INSTRUCTIONS TO FOLLOW >> Will you output the entries below exactly, skipping every image they contain?

DATASET RECORDS >>
* * * * * * *
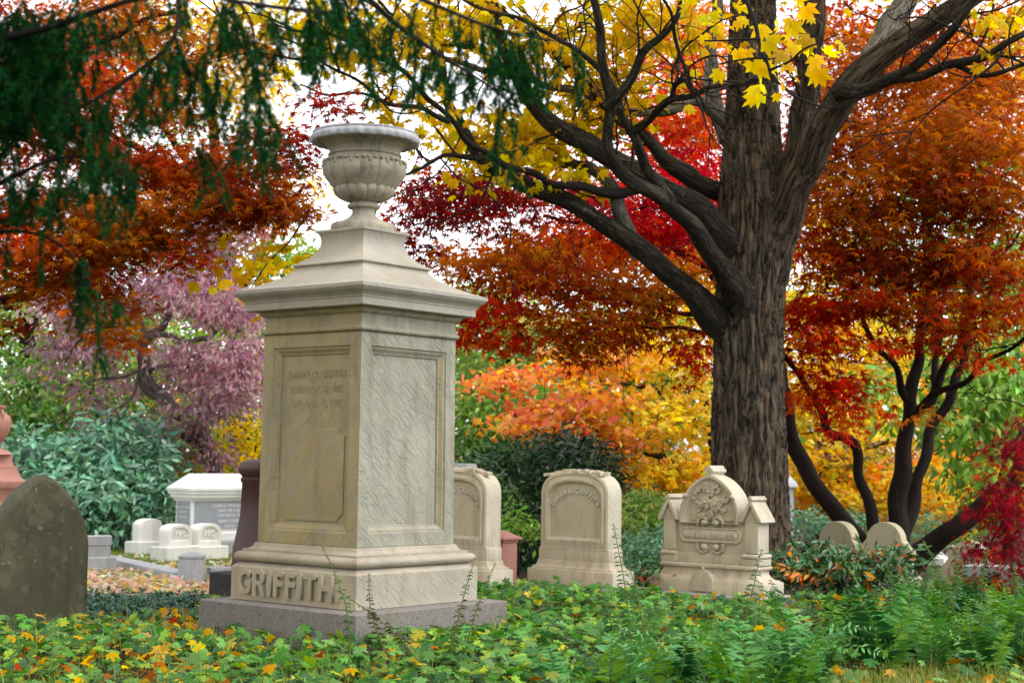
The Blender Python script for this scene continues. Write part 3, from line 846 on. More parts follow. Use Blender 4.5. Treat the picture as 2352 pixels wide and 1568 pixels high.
# kerb of the far lot and its corner post
def kerb(name, label, a, b, wd, ht, group='granite kerbs round the far lot'):
    a, b = Vector((a.x, a.y, 0)), Vector((b.x, b.y, 0))
    L = (b - a).length; ang = math.atan2(b.y - a.y, b.x - a.x)
    t = thing(name, label, 'kerb', a, ang, group)
    k = max(1, int(L / 1.6)); s = L / k
    for i in range(k):
        MB().box(i * s + 0.004, (i + 1) * s - 0.004, -wd / 2, wd / 2, -0.05, ht).build('kerb_stone', M_kerb, t, bevel=0.012)
    return t
post = at(440, 1326, 17.4)
kerb('granite_kerb', 'pale granite kerb running back across the lawn from the post', post + Vector((-0.12, 0.22, 0)), on_z(60, 1250, 0.0), 0.26, 0.09)
kerb('granite_kerb', 'granite kerb between the round post and the red-brown pillar', post + Vector((0.16, 0.1, 0)), post + Vector((1.9, 0.8, 0)), 0.26, 0.16)
kerb('granite_kerb', 'far granite kerb at the foot of the rhododendron', on_z(235, 1252, 0.0), on_z(330, 1246, 0.0), 0.3, 0.12)
t = thing('kerb_post', 'short round granite kerb post with a conical top', 'post', (post.x, post.y, 0))
zq = z_at(post.x, post.y, 1265)
MB().lathe([(0.15, 0.0), (0.148, zq - 0.09), (0.142, zq - 0.08), (0.150, zq - 0.072), (0.150, zq - 0.05), (0.13, zq - 0.038), (0.05, zq - 0.012), (0.012, zq)], 32).build('shaft', M_kerb, t, smooth=40)

# red-brown granite pillar behind the monument
c = at(640, 1335, 14.2)
rp = thing('granite_pillar', 'polished red-brown granite pillar partly hidden behind the tall monument', 'pillar', (c.x, c.y, 0), TH)
zr = lambda y: z_at(c.x, c.y, y)
MB().square([(0.435, 0.0), (0.435, zr(1316)), (0.42, zr(1313))]).build('base', M_dark, rp)
MB().square([(0.305, zr(1313)), (0.300, zr(1255)), (0.295, zr(1250)), (0.262, zr(1190)), (0.258, zr(1170)), (0.252, zr(1110)), (0.262, zr(1106)), (0.262, zr(1098)), (0.252, zr(1095)), (0.276, zr(1086)), (0.280, zr(1074)), (0.268, zr(1064)), (0.22, zr(1056)), (0.10, zr(1052))], c=0.02).build('shaft', M_red, rp, smooth=40)

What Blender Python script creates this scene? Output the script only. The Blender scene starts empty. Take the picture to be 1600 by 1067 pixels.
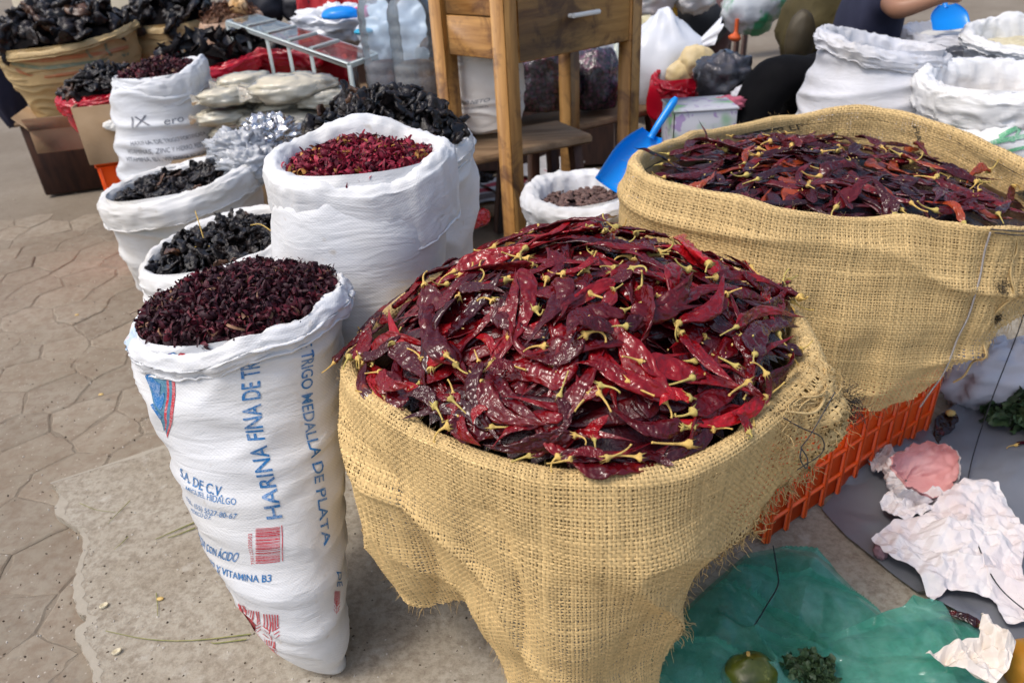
import bpy, math, random
import numpy as np
from mathutils import Matrix, Vector

random.seed(11)
rng = np.random.default_rng(11)
scene = bpy.context.scene
COL = scene.collection

# ---------------------------------------------------------------- camera
FPX, CAMZ = 1150.0, 1.45
_p, _r = math.radians(30.0), math.radians(3.5)
_f = np.array([0, math.cos(_p), -math.sin(_p)])
_u0 = np.array([0, math.sin(_p), math.cos(_p)])
_x0 = np.array([1.0, 0, 0])
_R = math.cos(_r) * _x0 - math.sin(_r) * _u0
_U = math.cos(_r) * _u0 + math.sin(_r) * _x0
CAM = np.array([0, 0, CAMZ])
cam_data = bpy.data.cameras.new('camera')
cam = bpy.data.objects.new('camera', cam_data)
COL.objects.link(cam)
M = Matrix.Identity(4)
for i in range(3):
    M[i][0], M[i][1], M[i][2], M[i][3] = _R[i], _U[i], -_f[i], CAM[i]
cam.matrix_world = M
cam_data.sensor_fit = 'HORIZONTAL'
cam_data.sensor_width = 36.0
cam_data.lens = FPX / 1600 * 36.0
cam_data.clip_end = 400
cam_data.clip_start = 0.05
cam_data.dof.use_dof = True
cam_data.dof.focus_distance = 1.38
cam_data.dof.aperture_fstop = 4.5
scene.camera = cam

# ---------------------------------------------------------------- light
world = bpy.data.worlds.new("World")
scene.world = world
world.use_nodes = True
wn = world.node_tree
bg = wn.nodes['Background']
sky = wn.nodes.new('ShaderNodeTexSky')
sky.sky_type = 'NISHITA'
sky.sun_disc = False
SUN_EL, SUN_AZ = 60.0, -115.0            # azimuth from +Y towards +X
sky.sun_elevation = math.radians(SUN_EL)
sky.sun_rotation = math.radians(SUN_AZ)
sky.air_density = 1.0
sky.dust_density = 4.0
sky.ozone_density = 1.0
wn.links.new(sky.outputs[0], bg.inputs[0])
bg.inputs[1].default_value = 0.13
sun_data = bpy.data.lights.new('sun', 'SUN')
sun_data.energy = 0.95
sun_data.angle = math.radians(15)
sun_data.color = (1.0, 0.97, 0.92)
sun = bpy.data.objects.new('sun', sun_data)
COL.objects.link(sun)
_el, _az = math.radians(SUN_EL), math.radians(SUN_AZ)
_sd = Vector((math.sin(_az) * math.cos(_el), math.cos(_az) * math.cos(_el), math.sin(_el)))
sun.rotation_euler = _sd.to_track_quat('Z', 'Y').to_euler()
sun.location = (-4, -1.5, 6)
vs = scene.view_settings
scene.display_settings.display_device = 'sRGB'
vs.view_transform = 'Standard'
vs.look = 'None'
vs.gamma = 1.0
vs.use_curve_mapping = False
vs.exposure = 0.62
scene.cycles.max_bounces = 8
scene.cycles.diffuse_bounces = 3
scene.cycles.glossy_bounces = 3
scene.cycles.transmission_bounces = 6
scene.cycles.transparent_max_bounces = 12
scene.cycles.use_denoising = True

# ---------------------------------------------------------------- picture point -> place
def ray(px, py):
    return _f + _R * ((px - 800.0) / FPX) + _U * ((533.5 - py) / FPX)
def on_z(px, py, z):
    d = ray(px, py); return CAM + d * ((z - CAMZ) / d[2])
def on_y(px, py, Y):
    d = ray(px, py); return CAM + d * (Y / d[1])

# ---------------------------------------------------------------- numpy noise
_G = rng.normal(size=(256, 3)); _G /= np.linalg.norm(_G, axis=1)[:, None]
_PM = np.concatenate([rng.permutation(256)] * 3)
def pn(P, s=1.0, seed=0):
    P = np.asarray(P, float) * s + seed * 17.31
    i = np.floor(P).astype(int); f = P - i; i &= 255
    u = f * f * f * (f * (f * 6 - 15) + 10)
    r = 0
    for dx in (0, 1):
        for dy in (0, 1):
            for dz in (0, 1):
                h = _PM[_PM[_PM[(i[..., 0] + dx) & 255] + ((i[..., 1] + dy) & 255)] + ((i[..., 2] + dz) & 255)]
                g = _G[h & 255]
                d = g[..., 0] * (f[..., 0] - dx) + g[..., 1] * (f[..., 1] - dy) + g[..., 2] * (f[..., 2] - dz)
                w = (u[..., 0] if dx else 1 - u[..., 0]) * (u[..., 1] if dy else 1 - u[..., 1]) * (u[..., 2] if dz else 1 - u[..., 2])
                r = r + d * w
    return r * 1.5
def fbm(P, s=1.0, o=3, seed=0):
    r, a = 0, 1.0
    for k in range(o):
        r = r + a * pn(P, s * 2 ** k, seed + k); a *= .5
    return r
def ridge(P, s=1.0, seed=0):
    return 1 - np.minimum(1, np.abs(pn(P, s, seed)) * 2.5)
def sstep(a, b, x):
    t = np.clip((np.asarray(x, float) - a) / (b - a), 0, 1); return t * t * (3 - 2 * t)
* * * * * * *
FULL SOLUTION >>
The Blender Python script for this scene continues. Write part 3, from line 846 on. More parts follow. Use Blender 4.5. Treat the picture as 2352 pixels wide and 1568 pixels high.
# kerb of the far lot and its corner post
def kerb(name, label, a, b, wd, ht, group='granite kerbs round the far lot'):
    a, b = Vector((a.x, a.y, 0)), Vector((b.x, b.y, 0))
    L = (b - a).length; ang = math.atan2(b.y - a.y, b.x - a.x)
    t = thing(name, label, 'kerb', a, ang, group)
    k = max(1, int(L / 1.6)); s = L / k
    for i in range(k):
        MB().box(i * s + 0.004, (i + 1) * s - 0.004, -wd / 2, wd / 2, -0.05, ht).build('kerb_stone', M_kerb, t, bevel=0.012)
    return t
post = at(440, 1326, 17.4)
kerb('granite_kerb', 'pale granite kerb running back across the lawn from the post', post + Vector((-0.12, 0.22, 0)), on_z(60, 1250, 0.0), 0.26, 0.09)
kerb('granite_kerb', 'granite kerb between the round post and the red-brown pillar', post + Vector((0.16, 0.1, 0)), post + Vector((1.9, 0.8, 0)), 0.26, 0.16)
kerb('granite_kerb', 'far granite kerb at the foot of the rhododendron', on_z(235, 1252, 0.0), on_z(330, 1246, 0.0), 0.3, 0.12)
t = thing('kerb_post', 'short round granite kerb post with a conical top', 'post', (post.x, post.y, 0))
zq = z_at(post.x, post.y, 1265)
MB().lathe([(0.15, 0.0), (0.148, zq - 0.09), (0.142, zq - 0.08), (0.150, zq - 0.072), (0.150, zq - 0.05), (0.13, zq - 0.038), (0.05, zq - 0.012), (0.012, zq)], 32).build('shaft', M_kerb, t, smooth=40)

# red-brown granite pillar behind the monument
c = at(640, 1335, 14.2)
rp = thing('granite_pillar', 'polished red-brown granite pillar partly hidden behind the tall monument', 'pillar', (c.x, c.y, 0), TH)
zr = lambda y: z_at(c.x, c.y, y)
MB().square([(0.435, 0.0), (0.435, zr(1316)), (0.42, zr(1313))]).build('base', M_dark, rp)
MB().square([(0.305, zr(1313)), (0.300, zr(1255)), (0.295, zr(1250)), (0.262, zr(1190)), (0.258, zr(1170)), (0.252, zr(1110)), (0.262, zr(1106)), (0.262, zr(1098)), (0.252, zr(1095)), (0.276, zr(1086)), (0.280, zr(1074)), (0.268, zr(1064)), (0.22, zr(1056)), (0.10, zr(1052))], c=0.02).build('shaft', M_red, rp, smooth=40)

What Blender Python script creates this scene? Output the script only. The Blender scene starts empty. Take the picture to be 1600 by 1067 pixels.
import bpy, math, random
import numpy as np
from mathutils import Matrix, Vector

random.seed(11)
rng = np.random.default_rng(11)
scene = bpy.context.scene
COL = scene.collection

# ---------------------------------------------------------------- camera
FPX, CAMZ = 1150.0, 1.45
_p, _r = math.radians(30.0), math.radians(3.5)
_f = np.array([0, math.cos(_p), -math.sin(_p)])
_u0 = np.array([0, math.sin(_p), math.cos(_p)])
_x0 = np.array([1.0, 0, 0])
_R = math.cos(_r) * _x0 - math.sin(_r) * _u0
_U = math.cos(_r) * _u0 + math.sin(_r) * _x0
CAM = np.array([0, 0, CAMZ])
cam_data = bpy.data.cameras.new('camera')
cam = bpy.data.objects.new('camera', cam_data)
COL.objects.link(cam)
M = Matrix.Identity(4)
for i in range(3):
    M[i][0], M[i][1], M[i][2], M[i][3] = _R[i], _U[i], -_f[i], CAM[i]
cam.matrix_world = M
cam_data.sensor_fit = 'HORIZONTAL'
cam_data.sensor_width = 36.0
cam_data.lens = FPX / 1600 * 36.0
cam_data.clip_end = 400
cam_data.clip_start = 0.05
cam_data.dof.use_dof = True
cam_data.dof.focus_distance = 1.38
cam_data.dof.aperture_fstop = 4.5
scene.camera = cam

# ---------------------------------------------------------------- light
world = bpy.data.worlds.new("World")
scene.world = world
world.use_nodes = True
wn = world.node_tree
bg = wn.nodes['Background']
sky = wn.nodes.new('ShaderNodeTexSky')
sky.sky_type = 'NISHITA'
sky.sun_disc = False
SUN_EL, SUN_AZ = 60.0, -115.0            # azimuth from +Y towards +X
sky.sun_elevation = math.radians(SUN_EL)
sky.sun_rotation = math.radians(SUN_AZ)
sky.air_density = 1.0
sky.dust_density = 4.0
sky.ozone_density = 1.0
wn.links.new(sky.outputs[0], bg.inputs[0])
bg.inputs[1].default_value = 0.13
sun_data = bpy.data.lights.new('sun', 'SUN')
sun_data.energy = 0.95
sun_data.angle = math.radians(15)
sun_data.color = (1.0, 0.97, 0.92)
sun = bpy.data.objects.new('sun', sun_data)
COL.objects.link(sun)
_el, _az = math.radians(SUN_EL), math.radians(SUN_AZ)
_sd = Vector((math.sin(_az) * math.cos(_el), math.cos(_az) * math.cos(_el), math.sin(_el)))
sun.rotation_euler = _sd.to_track_quat('Z', 'Y').to_euler()
sun.location = (-4, -1.5, 6)
vs = scene.view_settings
scene.display_settings.display_device = 'sRGB'
vs.view_transform = 'Standard'
vs.look = 'None'
vs.gamma = 1.0
vs.use_curve_mapping = False
vs.exposure = 0.62
scene.cycles.max_bounces = 8
scene.cycles.diffuse_bounces = 3
scene.cycles.glossy_bounces = 3
scene.cycles.transmission_bounces = 6
scene.cycles.transparent_max_bounces = 12
scene.cycles.use_denoising = True

# ---------------------------------------------------------------- picture point -> place
def ray(px, py):
    return _f + _R * ((px - 800.0) / FPX) + _U * ((533.5 - py) / FPX)
def on_z(px, py, z):
    d = ray(px, py); return CAM + d * ((z - CAMZ) / d[2])
def on_y(px, py, Y):
    d = ray(px, py); return CAM + d * (Y / d[1])

# ---------------------------------------------------------------- numpy noise
_G = rng.normal(size=(256, 3)); _G /= np.linalg.norm(_G, axis=1)[:, None]
_PM = np.concatenate([rng.permutation(256)] * 3)
def pn(P, s=1.0, seed=0):
    P = np.asarray(P, float) * s + seed * 17.31
    i = np.floor(P).astype(int); f = P - i; i &= 255
    u = f * f * f * (f * (f * 6 - 15) + 10)
    r = 0
    for dx in (0, 1):
        for dy in (0, 1):
            for dz in (0, 1):
                h = _PM[_PM[_PM[(i[..., 0] + dx) & 255] + ((i[..., 1] + dy) & 255)] + ((i[..., 2] + dz) & 255)]
                g = _G[h & 255]
                d = g[..., 0] * (f[..., 0] - dx) + g[..., 1] * (f[..., 1] - dy) + g[..., 2] * (f[..., 2] - dz)
                w = (u[..., 0] if dx else 1 - u[..., 0]) * (u[..., 1] if dy else 1 - u[..., 1]) * (u[..., 2] if dz else 1 - u[..., 2])
                r = r + d * w
    return r * 1.5
def fbm(P, s=1.0, o=3, seed=0):
    r, a = 0, 1.0
    for k in range(o):
        r = r + a * pn(P, s * 2 ** k, seed + k); a *= .5
    return r
def ridge(P, s=1.0, seed=0):
    return 1 - np.minimum(1, np.abs(pn(P, s, seed)) * 2.5)
def sstep(a, b, x):
    t = np.clip((np.asarray(x, float) - a) / (b - a), 0, 1); return t * t * (3 - 2 * t)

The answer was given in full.